■ **Stated goal**
Extract, in full, the lines below, beginning at the first and ending with the line that contains "self.l = tree.links". Pictures do not belong in the copy.
-- start Available data --
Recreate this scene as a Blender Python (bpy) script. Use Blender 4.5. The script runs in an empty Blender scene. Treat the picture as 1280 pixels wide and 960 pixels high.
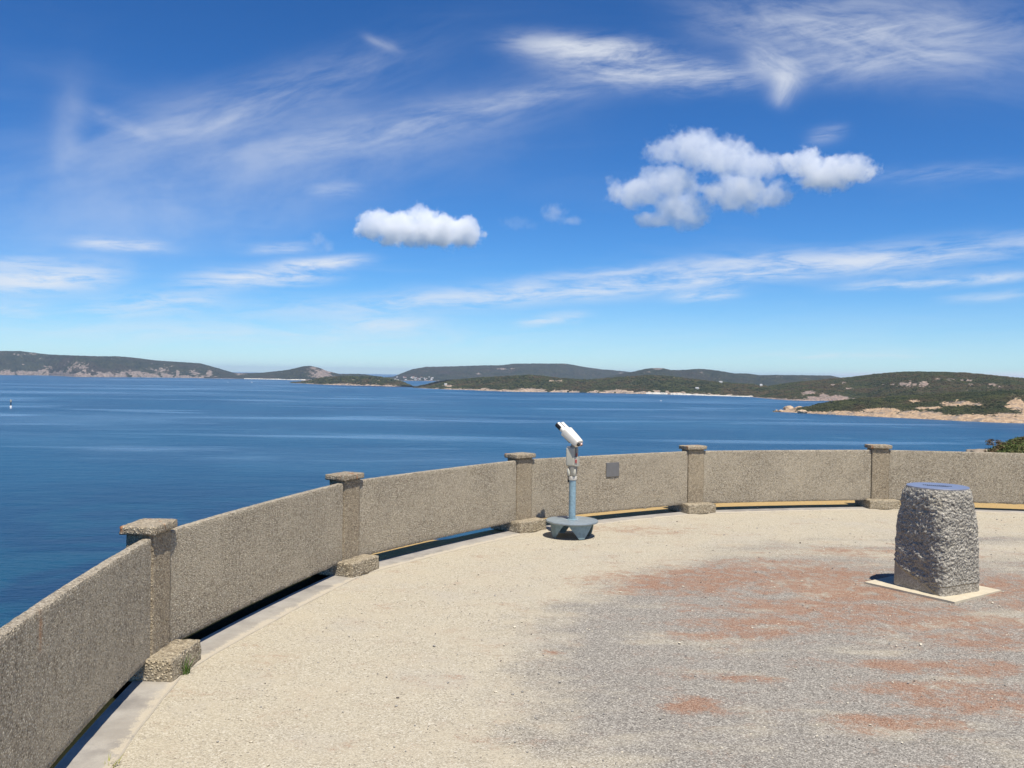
import bpy, bmesh, math, random
import numpy as np
from mathutils import Vector, Matrix, noise as mnoise

random.seed(7)
RNG = np.random.default_rng(7)
R_ = math.radians
scene = bpy.context.scene
COL = scene.collection

# ------------------------------------------------------------------ camera
EYE = 2.1
F_PX = 1123.74
HORIZON = 468.1
ROLL = R_(0.837)
PITCH = math.atan((480 - HORIZON) / F_PX)
cam_data = bpy.data.cameras.new('camera')
cam_data.sensor_width = 36.0
cam_data.lens = 36.0 * F_PX / 1280.0
cam_data.clip_start = 0.1
cam_data.clip_end = 120000.0
cam = bpy.data.objects.new('camera', cam_data)
CAM_ROT = Matrix.Rotation(math.pi / 2 - PITCH, 3, 'X') @ Matrix.Rotation(ROLL, 3, 'Z')
cam.matrix_world = Matrix.Translation((0, 0, EYE)) @ CAM_ROT.to_4x4()
COL.objects.link(cam)
scene.camera = cam

# ------------------------------------------------------------------ render settings
scene.view_settings.view_transform = 'Standard'
scene.view_settings.look = 'None'
scene.view_settings.gamma = 1.0
scene.view_settings.use_curve_mapping = False
scene.view_settings.exposure = 0.30
scene.cycles.use_denoising = True
scene.cycles.volume_bounces = 10
scene.cycles.max_bounces = 12
scene.cycles.diffuse_bounces = 3
scene.cycles.glossy_bounces = 2
scene.cycles.transmission_bounces = 2
scene.cycles.volume_max_steps = 256

# ------------------------------------------------------------------ sun
SUN_EL = R_(67)
SUN_AZ = R_(156)            # clockwise from +Y: behind the camera, a little to the right
sun_dir = Vector((math.sin(SUN_AZ) * math.cos(SUN_EL), math.cos(SUN_AZ) * math.cos(SUN_EL), math.sin(SUN_EL)))
sd = bpy.data.lights.new('sun', 'SUN')
sd.energy = 5.0
sd.angle = R_(0.5)
sd.color = (1.0, 0.945, 0.84)
sun = bpy.data.objects.new('sun', sd)
sun.rotation_euler = (-sun_dir).to_track_quat('-Z', 'Y').to_euler()
sun.location = (0, 0, 300)
COL.objects.link(sun)


# ------------------------------------------------------------------ node helper
class NT:
    def __init__(self, tree):
        self.t = tree
        self.n = tree.nodes
        self.l = tree.links

    def put(self, sock, v):
        if v is None:
            return
        if isinstance(v, bpy.types.NodeSocket):
            self.l.new(v, sock)
        else:
            if sock.type == 'RGBA' and len(v) == 3:
                v = tuple(v) + (1.0,)
            sock.default_value = v

    def node(self, kind, **kw):
        n = self.n.new(kind)
        for k, v in kw.items():
            setattr(n, k, v)
        return n

    def m(self, op, a, b=None, c=None, clamp=False):
        n = self.node('ShaderNodeMath', operation=op, use_clamp=clamp)
        self.put(n.inputs[0], a)
        self.put(n.inputs[1], b)
        self.put(n.inputs[2], c)
        return n.outputs[0]

    def vm(self, op, a, b=None, s=None):
        n = self.node('ShaderNodeVectorMath', operation=op)
        self.put(n.inputs[0], a)
        self.put(n.inputs[1], b)
        if s is not None:
            self.put(n.inputs['Scale'], s)
        return n.outputs['Value'] if op in ('LENGTH', 'DISTANCE', 'DOT_PRODUCT') else n.outputs[0]

    def noise(self, vec, scale, detail=3.0, rough=0.5, dist=0.0, out='Fac'):
        n = self.node('ShaderNodeTexNoise')
        self.put(n.inputs['Vector'], vec)
        n.inputs['Scale'].default_value = scale
        n.inputs['Detail'].default_value = detail
        n.inputs['Roughness'].default_value = rough
        n.inputs['Distortion'].default_value = dist
        return n.outputs[out]

    def voro(self, vec, scale, feature='F1', out='Distance', rnd=1.0):
        n = self.node('ShaderNodeTexVoronoi', feature=feature)
        self.put(n.inputs['Vector'], vec)
        n.inputs['Scale'].default_value = scale
        n.inputs['Randomness'].default_value = rnd
        return n.outputs[out]

    def mix(self, f, a, b, mode='MIX'):
        n = self.node('ShaderNodeMix', data_type='RGBA', blend_type=mode)
        self.put(n.inputs[0], f)
        self.put(n.inputs[6], a)
        self.put(n.inputs[7], b)
        return n.outputs[2]

    def ramp(self, f, stops, interp='LINEAR'):
        n = self.node('ShaderNodeValToRGB')
        cr = n.color_ramp
        cr.interpolation = interp
        while len(cr.elements) < len(stops):
            cr.elements.new(0.5)
        for e, (p, c) in zip(cr.elements, stops):
            e.position = p
            e.color = (c, c, c, 1) if isinstance(c, (int, float)) else tuple(c) + (1,)
        self.put(n.inputs[0], f)
        return n.outputs[0]

    def rng(self, v, a, b, c=0.0, d=1.0, smooth=True):
        n = self.node('ShaderNodeMapRange', interpolation_type='SMOOTHSTEP' if smooth else 'LINEAR')
        self.put(n.inputs[0], v)
        for i, q in enumerate((a, b, c, d)):
            n.inputs[i + 1].default_value = q
        return n.outputs[0]

    def sep(self, v):
        n = self.node('ShaderNodeSeparateXYZ')
        self.put(n.inputs[0], v)
        return n.outputs[0], n.outputs[1], n.outputs[2]

    def comb(self, x, y, z):
        n = self.node('ShaderNodeCombineXYZ')
        self.put(n.inputs[0], x)
        self.put(n.inputs[1], y)
        self.put(n.inputs[2], z)
        return n.outputs[0]

    def bump(self, h, dist, strength=1.0, normal=None):
        n = self.node('ShaderNodeBump')
        n.inputs['Strength'].default_value = strength
        n.inputs['Distance'].default_value = dist
        self.put(n.inputs['Height'], h)
        self.put(n.inputs['Normal'], normal)
        return n.outputs[0]

    def attr(self, name, out='Fac'):
        return self.node('ShaderNodeAttribute', attribute_name=name).outputs[out]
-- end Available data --
■ **Finished answer**
Recreate this scene as a Blender Python (bpy) script. Use Blender 4.5. The script runs in an empty Blender scene. Treat the picture as 1280 pixels wide and 960 pixels high.
import bpy, bmesh, math, random
import numpy as np
from mathutils import Vector, Matrix, noise as mnoise

random.seed(7)
RNG = np.random.default_rng(7)
R_ = math.radians
scene = bpy.context.scene
COL = scene.collection

# ------------------------------------------------------------------ camera
EYE = 2.1
F_PX = 1123.74
HORIZON = 468.1
ROLL = R_(0.837)
PITCH = math.atan((480 - HORIZON) / F_PX)
cam_data = bpy.data.cameras.new('camera')
cam_data.sensor_width = 36.0
cam_data.lens = 36.0 * F_PX / 1280.0
cam_data.clip_start = 0.1
cam_data.clip_end = 120000.0
cam = bpy.data.objects.new('camera', cam_data)
CAM_ROT = Matrix.Rotation(math.pi / 2 - PITCH, 3, 'X') @ Matrix.Rotation(ROLL, 3, 'Z')
cam.matrix_world = Matrix.Translation((0, 0, EYE)) @ CAM_ROT.to_4x4()
COL.objects.link(cam)
scene.camera = cam

# ------------------------------------------------------------------ render settings
scene.view_settings.view_transform = 'Standard'
scene.view_settings.look = 'None'
scene.view_settings.gamma = 1.0
scene.view_settings.use_curve_mapping = False
scene.view_settings.exposure = 0.30
scene.cycles.use_denoising = True
scene.cycles.volume_bounces = 10
scene.cycles.max_bounces = 12
scene.cycles.diffuse_bounces = 3
scene.cycles.glossy_bounces = 2
scene.cycles.transmission_bounces = 2
scene.cycles.volume_max_steps = 256

# ------------------------------------------------------------------ sun
SUN_EL = R_(67)
SUN_AZ = R_(156)            # clockwise from +Y: behind the camera, a little to the right
sun_dir = Vector((math.sin(SUN_AZ) * math.cos(SUN_EL), math.cos(SUN_AZ) * math.cos(SUN_EL), math.sin(SUN_EL)))
sd = bpy.data.lights.new('sun', 'SUN')
sd.energy = 5.0
sd.angle = R_(0.5)
sd.color = (1.0, 0.945, 0.84)
sun = bpy.data.objects.new('sun', sd)
sun.rotation_euler = (-sun_dir).to_track_quat('-Z', 'Y').to_euler()
sun.location = (0, 0, 300)
COL.objects.link(sun)


# ------------------------------------------------------------------ node helper
class NT:
    def __init__(self, tree):
        self.t = tree
        self.n = tree.nodes
        self.l = tree.links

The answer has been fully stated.